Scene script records
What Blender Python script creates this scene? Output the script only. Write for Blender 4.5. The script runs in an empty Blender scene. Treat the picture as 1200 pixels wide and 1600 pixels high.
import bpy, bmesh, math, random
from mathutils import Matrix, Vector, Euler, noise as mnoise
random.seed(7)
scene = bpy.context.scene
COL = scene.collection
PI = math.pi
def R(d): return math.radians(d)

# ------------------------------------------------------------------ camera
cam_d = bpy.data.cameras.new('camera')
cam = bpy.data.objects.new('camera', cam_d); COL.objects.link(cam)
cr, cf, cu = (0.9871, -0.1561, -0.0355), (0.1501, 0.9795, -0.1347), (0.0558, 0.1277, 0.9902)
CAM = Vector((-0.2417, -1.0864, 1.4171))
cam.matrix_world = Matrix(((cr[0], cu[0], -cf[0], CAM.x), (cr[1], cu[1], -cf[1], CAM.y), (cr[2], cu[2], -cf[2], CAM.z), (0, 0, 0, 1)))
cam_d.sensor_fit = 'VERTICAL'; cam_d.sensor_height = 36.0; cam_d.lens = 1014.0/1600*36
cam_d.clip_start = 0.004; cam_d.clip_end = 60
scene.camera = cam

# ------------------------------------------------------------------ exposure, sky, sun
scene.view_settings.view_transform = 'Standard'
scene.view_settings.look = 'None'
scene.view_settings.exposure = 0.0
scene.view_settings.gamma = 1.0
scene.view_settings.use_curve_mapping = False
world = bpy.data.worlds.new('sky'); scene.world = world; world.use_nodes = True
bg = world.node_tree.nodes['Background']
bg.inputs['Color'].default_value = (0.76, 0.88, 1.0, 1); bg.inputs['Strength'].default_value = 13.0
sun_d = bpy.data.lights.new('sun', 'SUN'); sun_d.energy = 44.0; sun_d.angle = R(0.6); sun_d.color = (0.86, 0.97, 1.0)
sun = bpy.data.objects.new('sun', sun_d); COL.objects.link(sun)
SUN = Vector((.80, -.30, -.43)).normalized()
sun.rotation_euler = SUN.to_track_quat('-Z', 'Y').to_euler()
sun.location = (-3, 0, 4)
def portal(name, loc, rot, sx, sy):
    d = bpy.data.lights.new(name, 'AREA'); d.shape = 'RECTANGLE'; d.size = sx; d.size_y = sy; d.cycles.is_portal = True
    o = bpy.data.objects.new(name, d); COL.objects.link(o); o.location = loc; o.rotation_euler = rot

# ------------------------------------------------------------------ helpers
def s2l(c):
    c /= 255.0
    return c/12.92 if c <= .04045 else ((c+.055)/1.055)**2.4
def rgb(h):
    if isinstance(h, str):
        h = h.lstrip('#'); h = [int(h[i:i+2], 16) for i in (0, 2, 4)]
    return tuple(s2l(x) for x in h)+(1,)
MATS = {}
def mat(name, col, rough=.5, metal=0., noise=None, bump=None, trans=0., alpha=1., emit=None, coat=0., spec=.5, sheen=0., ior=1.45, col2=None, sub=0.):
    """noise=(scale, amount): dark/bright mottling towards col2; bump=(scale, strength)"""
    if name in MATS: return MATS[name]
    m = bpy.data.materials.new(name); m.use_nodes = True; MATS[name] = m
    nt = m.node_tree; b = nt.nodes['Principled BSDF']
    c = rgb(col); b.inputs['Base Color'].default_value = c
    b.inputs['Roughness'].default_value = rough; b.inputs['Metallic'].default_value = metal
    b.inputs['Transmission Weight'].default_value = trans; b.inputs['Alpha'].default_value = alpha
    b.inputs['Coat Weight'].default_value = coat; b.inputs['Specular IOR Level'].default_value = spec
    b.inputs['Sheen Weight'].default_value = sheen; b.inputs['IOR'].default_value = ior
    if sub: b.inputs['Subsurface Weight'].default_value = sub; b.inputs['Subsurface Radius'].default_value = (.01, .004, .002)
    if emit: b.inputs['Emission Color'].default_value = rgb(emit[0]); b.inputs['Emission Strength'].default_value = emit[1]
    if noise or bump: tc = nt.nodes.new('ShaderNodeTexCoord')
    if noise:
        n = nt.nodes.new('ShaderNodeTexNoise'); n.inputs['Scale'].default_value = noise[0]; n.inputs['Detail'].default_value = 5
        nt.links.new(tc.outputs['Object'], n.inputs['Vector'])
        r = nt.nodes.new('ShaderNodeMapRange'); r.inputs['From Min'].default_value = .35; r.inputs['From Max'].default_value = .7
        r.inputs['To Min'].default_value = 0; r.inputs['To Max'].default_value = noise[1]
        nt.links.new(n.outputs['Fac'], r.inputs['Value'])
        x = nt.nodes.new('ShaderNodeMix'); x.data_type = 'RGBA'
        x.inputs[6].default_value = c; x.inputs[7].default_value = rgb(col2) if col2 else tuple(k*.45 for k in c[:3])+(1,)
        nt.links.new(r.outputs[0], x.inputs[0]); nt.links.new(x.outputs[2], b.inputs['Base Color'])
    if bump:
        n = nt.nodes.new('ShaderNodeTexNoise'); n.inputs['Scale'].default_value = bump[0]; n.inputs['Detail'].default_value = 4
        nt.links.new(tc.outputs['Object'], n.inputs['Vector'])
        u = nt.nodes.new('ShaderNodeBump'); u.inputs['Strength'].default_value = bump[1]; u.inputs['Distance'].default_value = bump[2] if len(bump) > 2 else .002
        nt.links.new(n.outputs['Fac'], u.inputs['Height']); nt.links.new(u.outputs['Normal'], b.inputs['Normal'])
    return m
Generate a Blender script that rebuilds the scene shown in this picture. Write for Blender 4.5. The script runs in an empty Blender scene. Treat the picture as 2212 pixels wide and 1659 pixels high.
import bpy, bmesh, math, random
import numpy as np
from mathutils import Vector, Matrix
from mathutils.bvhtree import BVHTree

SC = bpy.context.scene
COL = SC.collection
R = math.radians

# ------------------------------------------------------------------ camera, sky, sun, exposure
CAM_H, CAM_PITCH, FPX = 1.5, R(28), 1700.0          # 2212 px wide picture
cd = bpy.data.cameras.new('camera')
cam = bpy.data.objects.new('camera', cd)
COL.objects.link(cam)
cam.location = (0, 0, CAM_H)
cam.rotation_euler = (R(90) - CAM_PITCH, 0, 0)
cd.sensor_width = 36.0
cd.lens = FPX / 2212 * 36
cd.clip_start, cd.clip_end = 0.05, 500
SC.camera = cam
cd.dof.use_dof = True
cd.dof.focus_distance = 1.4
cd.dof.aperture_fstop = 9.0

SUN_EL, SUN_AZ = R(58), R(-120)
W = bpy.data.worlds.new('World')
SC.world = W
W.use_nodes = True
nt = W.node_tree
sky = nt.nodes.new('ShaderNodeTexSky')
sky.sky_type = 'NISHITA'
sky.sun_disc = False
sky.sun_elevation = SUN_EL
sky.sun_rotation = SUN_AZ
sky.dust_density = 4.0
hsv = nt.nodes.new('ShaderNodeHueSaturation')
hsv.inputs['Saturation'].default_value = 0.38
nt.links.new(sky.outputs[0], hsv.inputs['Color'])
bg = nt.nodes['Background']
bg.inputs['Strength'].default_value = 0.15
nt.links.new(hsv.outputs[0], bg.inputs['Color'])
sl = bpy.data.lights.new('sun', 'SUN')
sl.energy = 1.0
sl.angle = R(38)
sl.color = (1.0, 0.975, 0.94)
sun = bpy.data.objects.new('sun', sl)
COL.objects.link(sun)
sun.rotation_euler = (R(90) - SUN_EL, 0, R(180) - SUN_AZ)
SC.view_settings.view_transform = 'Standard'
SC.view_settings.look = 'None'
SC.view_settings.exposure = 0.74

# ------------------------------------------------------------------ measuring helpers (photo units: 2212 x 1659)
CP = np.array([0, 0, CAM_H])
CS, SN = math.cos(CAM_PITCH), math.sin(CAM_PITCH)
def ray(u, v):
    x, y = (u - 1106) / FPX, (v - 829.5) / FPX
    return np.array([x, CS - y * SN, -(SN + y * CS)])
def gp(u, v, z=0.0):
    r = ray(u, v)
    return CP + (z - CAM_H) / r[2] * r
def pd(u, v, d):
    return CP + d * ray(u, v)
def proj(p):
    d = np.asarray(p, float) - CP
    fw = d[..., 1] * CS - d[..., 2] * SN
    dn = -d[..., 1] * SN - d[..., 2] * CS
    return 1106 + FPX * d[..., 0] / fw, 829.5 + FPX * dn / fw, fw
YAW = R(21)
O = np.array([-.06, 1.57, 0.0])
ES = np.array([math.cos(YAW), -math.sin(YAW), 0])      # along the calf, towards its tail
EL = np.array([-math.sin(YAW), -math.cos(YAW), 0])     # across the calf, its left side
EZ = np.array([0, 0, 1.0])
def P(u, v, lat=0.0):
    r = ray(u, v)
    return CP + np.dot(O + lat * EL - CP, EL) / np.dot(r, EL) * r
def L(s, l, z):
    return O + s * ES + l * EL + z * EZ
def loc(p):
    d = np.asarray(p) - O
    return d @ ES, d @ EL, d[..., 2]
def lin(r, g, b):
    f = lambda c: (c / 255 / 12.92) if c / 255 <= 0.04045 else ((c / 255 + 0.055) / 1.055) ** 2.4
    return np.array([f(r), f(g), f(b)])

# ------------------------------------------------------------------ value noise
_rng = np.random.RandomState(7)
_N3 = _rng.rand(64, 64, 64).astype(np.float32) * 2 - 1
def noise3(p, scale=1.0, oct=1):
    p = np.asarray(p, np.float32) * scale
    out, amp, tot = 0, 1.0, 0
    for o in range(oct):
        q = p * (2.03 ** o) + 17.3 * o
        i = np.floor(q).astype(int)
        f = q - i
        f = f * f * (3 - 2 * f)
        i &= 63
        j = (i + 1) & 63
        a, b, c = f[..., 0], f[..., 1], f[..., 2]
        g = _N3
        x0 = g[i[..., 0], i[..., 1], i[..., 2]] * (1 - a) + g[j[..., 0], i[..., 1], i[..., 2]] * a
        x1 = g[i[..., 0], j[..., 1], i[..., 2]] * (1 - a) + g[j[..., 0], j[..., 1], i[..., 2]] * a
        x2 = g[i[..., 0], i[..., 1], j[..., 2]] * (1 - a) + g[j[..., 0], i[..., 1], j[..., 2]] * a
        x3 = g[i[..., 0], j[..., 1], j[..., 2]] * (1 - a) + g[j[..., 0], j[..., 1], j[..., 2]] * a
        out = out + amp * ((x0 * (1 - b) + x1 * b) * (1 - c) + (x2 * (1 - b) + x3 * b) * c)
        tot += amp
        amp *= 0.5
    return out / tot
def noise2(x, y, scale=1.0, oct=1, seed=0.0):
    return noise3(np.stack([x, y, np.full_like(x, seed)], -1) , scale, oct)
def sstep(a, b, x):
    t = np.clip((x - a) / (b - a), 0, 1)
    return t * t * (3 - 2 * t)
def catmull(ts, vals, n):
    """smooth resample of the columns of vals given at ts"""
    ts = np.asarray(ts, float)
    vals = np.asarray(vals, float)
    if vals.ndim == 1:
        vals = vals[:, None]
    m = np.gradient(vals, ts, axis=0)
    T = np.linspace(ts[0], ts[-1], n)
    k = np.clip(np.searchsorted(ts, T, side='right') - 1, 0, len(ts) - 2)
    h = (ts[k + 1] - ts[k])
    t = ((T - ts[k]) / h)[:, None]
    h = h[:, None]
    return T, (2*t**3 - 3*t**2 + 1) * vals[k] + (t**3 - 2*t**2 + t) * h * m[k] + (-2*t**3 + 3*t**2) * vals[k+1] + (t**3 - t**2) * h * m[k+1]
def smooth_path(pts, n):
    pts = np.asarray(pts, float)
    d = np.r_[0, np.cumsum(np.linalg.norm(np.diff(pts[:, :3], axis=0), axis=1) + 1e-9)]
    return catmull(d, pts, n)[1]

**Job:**
Copy the records above exactly, from the first line through the line containing "def R(d): return math.radians(d)", and include nothing else.

**Solved problem:**
What Blender Python script creates this scene? Output the script only. Write for Blender 4.5. The script runs in an empty Blender scene. Treat the picture as 1200 pixels wide and 1600 pixels high.
import bpy, bmesh, math, random
from mathutils import Matrix, Vector, Euler, noise as mnoise
random.seed(7)
scene = bpy.context.scene
COL = scene.collection
PI = math.pi
def R(d): return math.radians(d)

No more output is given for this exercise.